▶ [WHAT IS REQUIRED] All of the material below is to be repeated exactly.
** start DATA EXCERPT **
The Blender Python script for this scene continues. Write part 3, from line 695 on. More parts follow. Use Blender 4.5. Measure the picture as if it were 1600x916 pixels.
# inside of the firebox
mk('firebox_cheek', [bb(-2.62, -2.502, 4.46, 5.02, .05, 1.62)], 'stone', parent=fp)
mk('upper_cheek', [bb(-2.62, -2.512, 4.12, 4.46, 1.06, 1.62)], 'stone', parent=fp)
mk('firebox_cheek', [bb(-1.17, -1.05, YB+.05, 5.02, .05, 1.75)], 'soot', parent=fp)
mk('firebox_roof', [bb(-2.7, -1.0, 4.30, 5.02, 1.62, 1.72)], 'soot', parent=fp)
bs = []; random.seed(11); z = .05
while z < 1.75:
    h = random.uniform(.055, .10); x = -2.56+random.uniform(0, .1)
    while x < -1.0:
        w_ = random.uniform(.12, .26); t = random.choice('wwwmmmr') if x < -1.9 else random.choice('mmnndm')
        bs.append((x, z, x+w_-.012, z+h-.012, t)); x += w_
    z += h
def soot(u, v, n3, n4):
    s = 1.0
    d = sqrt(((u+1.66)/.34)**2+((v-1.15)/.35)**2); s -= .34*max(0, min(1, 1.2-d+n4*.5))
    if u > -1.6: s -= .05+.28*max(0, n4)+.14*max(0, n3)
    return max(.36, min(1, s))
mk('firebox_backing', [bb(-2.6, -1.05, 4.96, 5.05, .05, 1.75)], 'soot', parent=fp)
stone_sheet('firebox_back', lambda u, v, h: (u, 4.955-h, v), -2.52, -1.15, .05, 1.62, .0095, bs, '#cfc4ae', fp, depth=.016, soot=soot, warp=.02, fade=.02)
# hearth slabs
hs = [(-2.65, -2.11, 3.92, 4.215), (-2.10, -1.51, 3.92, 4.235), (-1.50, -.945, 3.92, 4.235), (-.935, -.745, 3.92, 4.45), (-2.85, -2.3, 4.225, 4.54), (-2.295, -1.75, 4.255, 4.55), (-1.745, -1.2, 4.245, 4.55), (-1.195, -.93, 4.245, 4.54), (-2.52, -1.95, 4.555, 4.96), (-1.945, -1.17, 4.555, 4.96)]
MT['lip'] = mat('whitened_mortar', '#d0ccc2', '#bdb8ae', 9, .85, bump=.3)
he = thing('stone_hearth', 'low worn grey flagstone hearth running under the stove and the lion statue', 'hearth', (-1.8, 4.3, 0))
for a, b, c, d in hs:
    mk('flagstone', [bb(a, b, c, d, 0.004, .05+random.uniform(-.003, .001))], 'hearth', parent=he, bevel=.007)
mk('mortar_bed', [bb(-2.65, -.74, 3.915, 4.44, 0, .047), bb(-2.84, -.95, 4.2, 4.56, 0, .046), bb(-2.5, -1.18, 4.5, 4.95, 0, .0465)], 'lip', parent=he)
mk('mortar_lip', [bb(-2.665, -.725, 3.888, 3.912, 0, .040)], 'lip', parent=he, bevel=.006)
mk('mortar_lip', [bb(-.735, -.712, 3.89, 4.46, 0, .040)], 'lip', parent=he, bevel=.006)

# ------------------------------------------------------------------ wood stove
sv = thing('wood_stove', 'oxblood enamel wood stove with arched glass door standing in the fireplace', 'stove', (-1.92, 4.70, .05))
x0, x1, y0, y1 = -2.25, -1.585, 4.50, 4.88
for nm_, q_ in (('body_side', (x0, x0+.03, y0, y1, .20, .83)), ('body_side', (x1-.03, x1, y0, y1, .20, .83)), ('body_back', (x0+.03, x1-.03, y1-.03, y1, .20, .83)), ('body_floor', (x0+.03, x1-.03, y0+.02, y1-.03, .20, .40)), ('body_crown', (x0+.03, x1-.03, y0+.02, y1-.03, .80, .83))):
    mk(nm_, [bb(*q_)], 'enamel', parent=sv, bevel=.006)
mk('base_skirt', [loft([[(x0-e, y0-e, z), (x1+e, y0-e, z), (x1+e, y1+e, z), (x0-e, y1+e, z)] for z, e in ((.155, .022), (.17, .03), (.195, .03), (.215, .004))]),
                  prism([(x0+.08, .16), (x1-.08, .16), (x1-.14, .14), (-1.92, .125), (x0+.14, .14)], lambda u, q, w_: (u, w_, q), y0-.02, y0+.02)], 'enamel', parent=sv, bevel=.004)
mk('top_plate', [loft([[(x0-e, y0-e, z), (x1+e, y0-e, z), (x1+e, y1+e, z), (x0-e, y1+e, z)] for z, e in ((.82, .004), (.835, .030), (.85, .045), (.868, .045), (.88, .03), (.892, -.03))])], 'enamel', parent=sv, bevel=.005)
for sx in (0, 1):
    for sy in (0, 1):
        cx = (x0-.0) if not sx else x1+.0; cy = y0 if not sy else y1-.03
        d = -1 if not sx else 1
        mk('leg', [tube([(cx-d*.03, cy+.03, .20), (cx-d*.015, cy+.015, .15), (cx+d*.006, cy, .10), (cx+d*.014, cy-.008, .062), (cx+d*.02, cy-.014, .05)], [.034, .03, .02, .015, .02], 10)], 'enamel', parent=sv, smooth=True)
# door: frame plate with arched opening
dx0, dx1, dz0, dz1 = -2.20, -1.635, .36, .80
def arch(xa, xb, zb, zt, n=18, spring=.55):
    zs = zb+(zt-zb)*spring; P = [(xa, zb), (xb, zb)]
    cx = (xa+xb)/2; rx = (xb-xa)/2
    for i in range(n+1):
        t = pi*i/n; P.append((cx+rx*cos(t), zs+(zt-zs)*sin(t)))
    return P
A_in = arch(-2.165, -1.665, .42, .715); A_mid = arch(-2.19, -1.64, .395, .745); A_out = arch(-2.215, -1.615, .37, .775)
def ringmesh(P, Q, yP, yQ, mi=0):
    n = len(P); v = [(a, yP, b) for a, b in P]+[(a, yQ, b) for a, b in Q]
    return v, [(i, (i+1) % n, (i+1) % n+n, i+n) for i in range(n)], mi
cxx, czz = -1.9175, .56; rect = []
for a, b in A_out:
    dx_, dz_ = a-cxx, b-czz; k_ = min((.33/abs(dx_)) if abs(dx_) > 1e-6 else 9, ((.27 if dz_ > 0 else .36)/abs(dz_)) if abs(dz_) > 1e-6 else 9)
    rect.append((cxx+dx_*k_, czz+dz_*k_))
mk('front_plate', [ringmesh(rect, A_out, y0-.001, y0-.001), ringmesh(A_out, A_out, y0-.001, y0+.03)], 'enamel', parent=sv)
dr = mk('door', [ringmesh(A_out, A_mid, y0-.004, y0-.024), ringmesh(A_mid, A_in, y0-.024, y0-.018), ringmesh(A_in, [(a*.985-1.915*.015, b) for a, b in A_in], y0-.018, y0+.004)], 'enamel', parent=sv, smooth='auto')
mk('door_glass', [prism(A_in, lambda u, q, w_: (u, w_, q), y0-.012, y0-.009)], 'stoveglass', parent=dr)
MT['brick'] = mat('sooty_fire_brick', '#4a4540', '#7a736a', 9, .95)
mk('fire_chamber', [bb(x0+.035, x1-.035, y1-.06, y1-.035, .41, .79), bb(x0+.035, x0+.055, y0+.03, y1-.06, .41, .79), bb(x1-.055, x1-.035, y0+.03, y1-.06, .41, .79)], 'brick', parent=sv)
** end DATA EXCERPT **
▶ [EXPECTED ANSWER]
The Blender Python script for this scene continues. Write part 3, from line 695 on. More parts follow. Use Blender 4.5. Measure the picture as if it were 1600x916 pixels.
# inside of the firebox
mk('firebox_cheek', [bb(-2.62, -2.502, 4.46, 5.02, .05, 1.62)], 'stone', parent=fp)
mk('upper_cheek', [bb(-2.62, -2.512, 4.12, 4.46, 1.06, 1.62)], 'stone', parent=fp)
mk('firebox_cheek', [bb(-1.17, -1.05, YB+.05, 5.02, .05, 1.75)], 'soot', parent=fp)
mk('firebox_roof', [bb(-2.7, -1.0, 4.30, 5.02, 1.62, 1.72)], 'soot', parent=fp)
bs = []; random.seed(11); z = .05
while z < 1.75:
    h = random.uniform(.055, .10); x = -2.56+random.uniform(0, .1)
    while x < -1.0:
        w_ = random.uniform(.12, .26); t = random.choice('wwwmmmr') if x < -1.9 else random.choice('mmnndm')
        bs.append((x, z, x+w_-.012, z+h-.012, t)); x += w_
    z += h
def soot(u, v, n3, n4):
    s = 1.0
    d = sqrt(((u+1.66)/.34)**2+((v-1.15)/.35)**2); s -= .34*max(0, min(1, 1.2-d+n4*.5))
    if u > -1.6: s -= .05+.28*max(0, n4)+.14*max(0, n3)
    return max(.36, min(1, s))
mk('firebox_backing', [bb(-2.6, -1.05, 4.96, 5.05, .05, 1.75)], 'soot', parent=fp)
stone_sheet('firebox_back', lambda u, v, h: (u, 4.955-h, v), -2.52, -1.15, .05, 1.62, .0095, bs, '#cfc4ae', fp, depth=.016, soot=soot, warp=.02, fade=.02)
# hearth slabs
hs = [(-2.65, -2.11, 3.92, 4.215), (-2.10, -1.51, 3.92, 4.235), (-1.50, -.945, 3.92, 4.235), (-.935, -.745, 3.92, 4.45), (-2.85, -2.3, 4.225, 4.54), (-2.295, -1.75, 4.255, 4.55), (-1.745, -1.2, 4.245, 4.55), (-1.195, -.93, 4.245, 4.54), (-2.52, -1.95, 4.555, 4.96), (-1.945, -1.17, 4.555, 4.96)]
MT['lip'] = mat('whitened_mortar', '#d0ccc2', '#bdb8ae', 9, .85, bump=.3)
he = thing('stone_hearth', 'low worn grey flagstone hearth running under the stove and the lion statue', 'hearth', (-1.8, 4.3, 0))
for a, b, c, d in hs:
    mk('flagstone', [bb(a, b, c, d, 0.004, .05+random.uniform(-.003, .001))], 'hearth', parent=he, bevel=.007)
mk('mortar_bed', [bb(-2.65, -.74, 3.915, 4.44, 0, .047), bb(-2.84, -.95, 4.2, 4.56, 0, .046), bb(-2.5, -1.18, 4.5, 4.95, 0, .0465)], 'lip', parent=he)
mk('mortar_lip', [bb(-2.665, -.725, 3.888, 3.912, 0, .040)], 'lip', parent=he, bevel=.006)
mk('mortar_lip', [bb(-.735, -.712, 3.89, 4.46, 0, .040)], 'lip', parent=he, bevel=.006)

# ------------------------------------------------------------------ wood stove
sv = thing('wood_stove', 'oxblood enamel wood stove with arched glass door standing in the fireplace', 'stove', (-1.92, 4.70, .05))
x0, x1, y0, y1 = -2.25, -1.585, 4.50, 4.88
for nm_, q_ in (('body_side', (x0, x0+.03, y0, y1, .20, .83)), ('body_side', (x1-.03, x1, y0, y1, .20, .83)), ('body_back', (x0+.03, x1-.03, y1-.03, y1, .20, .83)), ('body_floor', (x0+.03, x1-.03, y0+.02, y1-.03, .20, .40)), ('body_crown', (x0+.03, x1-.03, y0+.02, y1-.03, .80, .83))):
    mk(nm_, [bb(*q_)], 'enamel', parent=sv, bevel=.006)
mk('base_skirt', [loft([[(x0-e, y0-e, z), (x1+e, y0-e, z), (x1+e, y1+e, z), (x0-e, y1+e, z)] for z, e in ((.155, .022), (.17, .03), (.195, .03), (.215, .004))]),
                  prism([(x0+.08, .16), (x1-.08, .16), (x1-.14, .14), (-1.92, .125), (x0+.14, .14)], lambda u, q, w_: (u, w_, q), y0-.02, y0+.02)], 'enamel', parent=sv, bevel=.004)
mk('top_plate', [loft([[(x0-e, y0-e, z), (x1+e, y0-e, z), (x1+e, y1+e, z), (x0-e, y1+e, z)] for z, e in ((.82, .004), (.835, .030), (.85, .045), (.868, .045), (.88, .03), (.892, -.03))])], 'enamel', parent=sv, bevel=.005)
for sx in (0, 1):
    for sy in (0, 1):
        cx = (x0-.0) if not sx else x1+.0; cy = y0 if not sy else y1-.03
        d = -1 if not sx else 1
        mk('leg', [tube([(cx-d*.03, cy+.03, .20), (cx-d*.015, cy+.015, .15), (cx+d*.006, cy, .10), (cx+d*.014, cy-.008, .062), (cx+d*.02, cy-.014, .05)], [.034, .03, .02, .015, .02], 10)], 'enamel', parent=sv, smooth=True)
# door: frame plate with arched opening
dx0, dx1, dz0, dz1 = -2.20, -1.635, .36, .80
def arch(xa, xb, zb, zt, n=18, spring=.55):
    zs = zb+(zt-zb)*spring; P = [(xa, zb), (xb, zb)]
    cx = (xa+xb)/2; rx = (xb-xa)/2
    for i in range(n+1):
        t = pi*i/n; P.append((cx+rx*cos(t), zs+(zt-zs)*sin(t)))
    return P
A_in = arch(-2.165, -1.665, .42, .715); A_mid = arch(-2.19, -1.64, .395, .745); A_out = arch(-2.215, -1.615, .37, .775)
def ringmesh(P, Q, yP, yQ, mi=0):
    n = len(P); v = [(a, yP, b) for a, b in P]+[(a, yQ, b) for a, b in Q]
    return v, [(i, (i+1) % n, (i+1) % n+n, i+n) for i in range(n)], mi
cxx, czz = -1.9175, .56; rect = []
for a, b in A_out:
    dx_, dz_ = a-cxx, b-czz; k_ = min((.33/abs(dx_)) if abs(dx_) > 1e-6 else 9, ((.27 if dz_ > 0 else .36)/abs(dz_)) if abs(dz_) > 1e-6 else 9)
    rect.append((cxx+dx_*k_, czz+dz_*k_))
mk('front_plate', [ringmesh(rect, A_out, y0-.001, y0-.001), ringmesh(A_out, A_out, y0-.001, y0+.03)], 'enamel', parent=sv)
dr = mk('door', [ringmesh(A_out, A_mid, y0-.004, y0-.024), ringmesh(A_mid, A_in, y0-.024, y0-.018), ringmesh(A_in, [(a*.985-1.915*.015, b) for a, b in A_in], y0-.018, y0+.004)], 'enamel', parent=sv, smooth='auto')
mk('door_glass', [prism(A_in, lambda u, q, w_: (u, w_, q), y0-.012, y0-.009)], 'stoveglass', parent=dr)
MT['brick'] = mat('sooty_fire_brick', '#4a4540', '#7a736a', 9, .95)
mk('fire_chamber', [bb(x0+.035, x1-.035, y1-.06, y1-.035, .41, .79), bb(x0+.035, x0+.055, y0+.03, y1-.06, .41, .79), bb(x1-.055, x1-.035, y0+.03, y1-.06, .41, .79)], 'brick', parent=sv)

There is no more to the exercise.